Work required:
All of the material below is to be returned exactly.

======== Source data ========

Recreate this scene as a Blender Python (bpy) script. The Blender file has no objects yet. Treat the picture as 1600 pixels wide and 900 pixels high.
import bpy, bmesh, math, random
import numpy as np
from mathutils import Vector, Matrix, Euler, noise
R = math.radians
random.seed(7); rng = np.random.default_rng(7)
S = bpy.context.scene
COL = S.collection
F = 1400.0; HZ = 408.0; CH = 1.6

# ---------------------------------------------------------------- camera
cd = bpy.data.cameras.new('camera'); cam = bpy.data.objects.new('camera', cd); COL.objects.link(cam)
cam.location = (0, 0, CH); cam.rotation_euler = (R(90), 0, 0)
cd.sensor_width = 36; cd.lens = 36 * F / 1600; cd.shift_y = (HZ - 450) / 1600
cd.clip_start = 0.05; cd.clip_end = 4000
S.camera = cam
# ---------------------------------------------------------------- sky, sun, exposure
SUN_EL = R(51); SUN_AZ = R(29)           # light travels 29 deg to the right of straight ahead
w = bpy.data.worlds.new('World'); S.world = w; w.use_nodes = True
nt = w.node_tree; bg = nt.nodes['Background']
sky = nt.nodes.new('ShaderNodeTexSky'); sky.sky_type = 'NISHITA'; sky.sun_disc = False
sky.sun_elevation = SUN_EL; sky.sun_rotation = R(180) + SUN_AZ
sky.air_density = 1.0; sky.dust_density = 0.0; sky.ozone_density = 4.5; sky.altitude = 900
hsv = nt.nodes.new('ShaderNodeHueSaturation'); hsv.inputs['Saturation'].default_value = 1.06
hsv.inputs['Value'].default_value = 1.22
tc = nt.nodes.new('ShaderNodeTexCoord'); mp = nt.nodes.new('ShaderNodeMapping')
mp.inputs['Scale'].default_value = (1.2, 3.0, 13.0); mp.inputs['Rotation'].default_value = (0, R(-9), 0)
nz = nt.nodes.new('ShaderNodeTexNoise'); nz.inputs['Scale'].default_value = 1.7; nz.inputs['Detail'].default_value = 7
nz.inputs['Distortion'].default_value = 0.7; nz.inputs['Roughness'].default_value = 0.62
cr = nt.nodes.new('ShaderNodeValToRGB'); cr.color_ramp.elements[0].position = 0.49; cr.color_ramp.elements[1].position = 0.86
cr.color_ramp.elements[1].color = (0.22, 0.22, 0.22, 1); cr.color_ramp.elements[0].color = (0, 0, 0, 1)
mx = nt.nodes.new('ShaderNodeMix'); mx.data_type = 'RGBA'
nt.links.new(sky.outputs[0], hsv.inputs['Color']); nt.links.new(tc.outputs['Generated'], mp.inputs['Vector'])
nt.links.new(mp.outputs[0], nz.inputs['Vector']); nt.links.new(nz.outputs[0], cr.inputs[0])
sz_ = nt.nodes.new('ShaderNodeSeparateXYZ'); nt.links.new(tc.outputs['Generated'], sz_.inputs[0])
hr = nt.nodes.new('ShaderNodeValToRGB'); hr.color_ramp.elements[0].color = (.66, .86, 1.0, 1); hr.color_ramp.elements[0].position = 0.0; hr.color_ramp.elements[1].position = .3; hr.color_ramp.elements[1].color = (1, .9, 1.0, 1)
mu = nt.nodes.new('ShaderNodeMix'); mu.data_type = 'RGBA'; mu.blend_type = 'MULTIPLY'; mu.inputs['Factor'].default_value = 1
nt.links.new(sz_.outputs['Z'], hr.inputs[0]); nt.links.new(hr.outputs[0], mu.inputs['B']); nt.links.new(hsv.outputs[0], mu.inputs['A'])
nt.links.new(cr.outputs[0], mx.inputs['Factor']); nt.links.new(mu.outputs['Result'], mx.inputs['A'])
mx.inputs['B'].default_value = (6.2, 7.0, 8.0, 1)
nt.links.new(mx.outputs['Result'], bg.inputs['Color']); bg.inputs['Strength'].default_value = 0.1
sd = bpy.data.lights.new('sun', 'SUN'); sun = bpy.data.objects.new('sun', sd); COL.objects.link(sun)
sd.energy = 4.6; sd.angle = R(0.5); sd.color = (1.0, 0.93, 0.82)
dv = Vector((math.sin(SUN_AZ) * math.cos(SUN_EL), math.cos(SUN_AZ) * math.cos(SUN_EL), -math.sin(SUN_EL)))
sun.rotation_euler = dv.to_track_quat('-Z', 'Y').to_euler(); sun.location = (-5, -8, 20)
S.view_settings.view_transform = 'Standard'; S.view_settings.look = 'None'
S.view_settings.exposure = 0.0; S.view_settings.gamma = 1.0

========

Right answer:
Recreate this scene as a Blender Python (bpy) script. The Blender file has no objects yet. Treat the picture as 1600 pixels wide and 900 pixels high.
import bpy, bmesh, math, random
import numpy as np
from mathutils import Vector, Matrix, Euler, noise
R = math.radians
random.seed(7); rng = np.random.default_rng(7)
S = bpy.context.scene
COL = S.collection
F = 1400.0; HZ = 408.0; CH = 1.6

# ---------------------------------------------------------------- camera
cd = bpy.data.cameras.new('camera'); cam = bpy.data.objects.new('camera', cd); COL.objects.link(cam)
cam.location = (0, 0, CH); cam.rotation_euler = (R(90), 0, 0)
cd.sensor_width = 36; cd.lens = 36 * F / 1600; cd.shift_y = (HZ - 450) / 1600
cd.clip_start = 0.05; cd.clip_end = 4000
S.camera = cam
# ---------------------------------------------------------------- sky, sun, exposure
SUN_EL = R(51); SUN_AZ = R(29)           # light travels 29 deg to the right of straight ahead
w = bpy.data.worlds.new('World'); S.world = w; w.use_nodes = True
nt = w.node_tree; bg = nt.nodes['Background']
sky = nt.nodes.new('ShaderNodeTexSky'); sky.sky_type = 'NISHITA'; sky.sun_disc = False
sky.sun_elevation = SUN_EL; sky.sun_rotation = R(180) + SUN_AZ
sky.air_density = 1.0; sky.dust_density = 0.0; sky.ozone_density = 4.5; sky.altitude = 900
hsv = nt.nodes.new('ShaderNodeHueSaturation'); hsv.inputs['Saturation'].default_value = 1.06
hsv.inputs['Value'].default_value = 1.22
tc = nt.nodes.new('ShaderNodeTexCoord'); mp = nt.nodes.new('ShaderNodeMapping')
mp.inputs['Scale'].default_value = (1.2, 3.0, 13.0); mp.inputs['Rotation'].default_value = (0, R(-9), 0)
nz = nt.nodes.new('ShaderNodeTexNoise'); nz.inputs['Scale'].default_value = 1.7; nz.inputs['Detail'].default_value = 7
nz.inputs['Distortion'].default_value = 0.7; nz.inputs['Roughness'].default_value = 0.62
cr = nt.nodes.new('ShaderNodeValToRGB'); cr.color_ramp.elements[0].position = 0.49; cr.color_ramp.elements[1].position = 0.86
cr.color_ramp.elements[1].color = (0.22, 0.22, 0.22, 1); cr.color_ramp.elements[0].color = (0, 0, 0, 1)
mx = nt.nodes.new('ShaderNodeMix'); mx.data_type = 'RGBA'
nt.links.new(sky.outputs[0], hsv.inputs['Color']); nt.links.new(tc.outputs['Generated'], mp.inputs['Vector'])
nt.links.new(mp.outputs[0], nz.inputs['Vector']); nt.links.new(nz.outputs[0], cr.inputs[0])
sz_ = nt.nodes.new('ShaderNodeSeparateXYZ'); nt.links.new(tc.outputs['Generated'], sz_.inputs[0])
hr = nt.nodes.new('ShaderNodeValToRGB'); hr.color_ramp.elements[0].color = (.66, .86, 1.0, 1); hr.color_ramp.elements[0].position = 0.0; hr.color_ramp.elements[1].position = .3; hr.color_ramp.elements[1].color = (1, .9, 1.0, 1)
mu = nt.nodes.new('ShaderNodeMix'); mu.data_type = 'RGBA'; mu.blend_type = 'MULTIPLY'; mu.inputs['Factor'].default_value = 1
nt.links.new(sz_.outputs['Z'], hr.inputs[0]); nt.links.new(hr.outputs[0], mu.inputs['B']); nt.links.new(hsv.outputs[0], mu.inputs['A'])
nt.links.new(cr.outputs[0], mx.inputs['Factor']); nt.links.new(mu.outputs['Result'], mx.inputs['A'])
mx.inputs['B'].default_value = (6.2, 7.0, 8.0, 1)
nt.links.new(mx.outputs['Result'], bg.inputs['Color']); bg.inputs['Strength'].default_value = 0.1
sd = bpy.data.lights.new('sun', 'SUN'); sun = bpy.data.objects.new('sun', sd); COL.objects.link(sun)
sd.energy = 4.6; sd.angle = R(0.5); sd.color = (1.0, 0.93, 0.82)
dv = Vector((math.sin(SUN_AZ) * math.cos(SUN_EL), math.cos(SUN_AZ) * math.cos(SUN_EL), -math.sin(SUN_EL)))
sun.rotation_euler = dv.to_track_quat('-Z', 'Y').to_euler(); sun.location = (-5, -8, 20)
S.view_settings.view_transform = 'Standard'; S.view_settings.look = 'None'
S.view_settings.exposure = 0.0; S.view_settings.gamma = 1.0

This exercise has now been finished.